Service Enrollments and Subscriptions: Service-based businesses—from energy providers to SaaS platforms—benefit enormously from tracking enrollments and subscription events. These key events capture when prospects become customers, whether they're signing up for energy plans, subscribing to premium software tiers, or enrolling in online courses. Advanced enrollment tracking can also monitor plan upgrades, downgrades, and churn patterns.
Lead Generation Forms: For businesses focused on lead generation, form submissions represent the primary conversion mechanism. This includes contact forms, quote requests, newsletter subscriptions, demo requests, and registration forms for webinars or events. Smart marketers track not just completions but also form abandonment points to optimize conversion rates continuously.
Content Downloads: High-value content downloads—such as industry reports, e-books, whitepapers, case studies, and mobile applications—serve as powerful lead magnets. Tracking these downloads helps identify which content resonates most with your audience and often indicates strong purchase intent.
Video Engagement: Video content has become increasingly central to digital marketing strategies. Beyond simple view counts, sophisticated video tracking measures engagement depth—what percentage of videos users watch, where they drop off, and which videos correlate with conversions. This data proves invaluable for content strategy and budget allocation decisions.
Additional key events worth tracking include mobile app installations, event registrations, social media interactions, and micro-conversions that indicate user progression through your sales funnel. The key is identifying actions that meaningfully predict customer behavior and business outcomes.
Google Analytics 4 comes equipped with a comprehensive suite of default events, eliminating the need for custom code in many scenarios. These pre-built tracking capabilities cover the most common user interactions across websites and mobile applications, providing immediate value upon implementation.
Fundamental Website Interactions: GA4 automatically tracks essential user behaviors using standardized naming conventions (note the underscore format: page_view, session_start). These include page views, session initiations, user engagement metrics, scroll depth (measuring how much of a page users actually consume), and screen views for mobile applications. These foundational metrics establish the baseline for all advanced analysis.
E-commerce Event Suite: The platform's e-commerce tracking capabilities are particularly robust, automatically capturing view_item_list events (product category browsing), add_to_cart actions, purchase completions, and detailed transaction data. Modern e-commerce tracking also includes view_item events for individual products, begin_checkout events, and refund tracking—providing complete visibility into the customer journey from discovery to post-purchase behavior.

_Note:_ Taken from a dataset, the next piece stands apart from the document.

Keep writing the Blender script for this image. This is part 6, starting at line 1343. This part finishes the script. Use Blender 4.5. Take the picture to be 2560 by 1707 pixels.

Video Engagement Analytics: Video tracking has evolved significantly, with GA4 automatically monitoring video_start events, granular video_progress metrics (showing exactly where users engage or disengage), and video_complete events. This data enables sophisticated remarketing strategies—for instance, creating audiences of users who watched at least 75% of a product demo video, indicating high purchase intent.
Form Interaction Tracking: The platform tracks both form_start and form_submit events, providing crucial conversion funnel insights. If your data shows only 45% of users who begin forms actually complete them, this signals potential optimization opportunities—perhaps the form is too lengthy, requests sensitive information too early, or has technical issues preventing submission.
Advanced Default Events: GA4 also captures outbound link clicks (when users navigate to external sites, social media profiles, or partner websites), notification interactions, and comprehensive advertising events including ad clicks, impressions, and exposure metrics. For e-commerce sites, additional automatic tracking includes transaction IDs, monetary values, currency types, coupon usage, affiliate attributions, physical store locations, brand categorizations, product categories, and unique item identifiers.
These default events provide immediate analytical value while serving as building blocks for more sophisticated custom tracking implementations. Understanding and leveraging these built-in capabilities ensures you're capturing essential user behavior data from day one, while identifying opportunities for enhanced custom event tracking that aligns with your specific business objectives.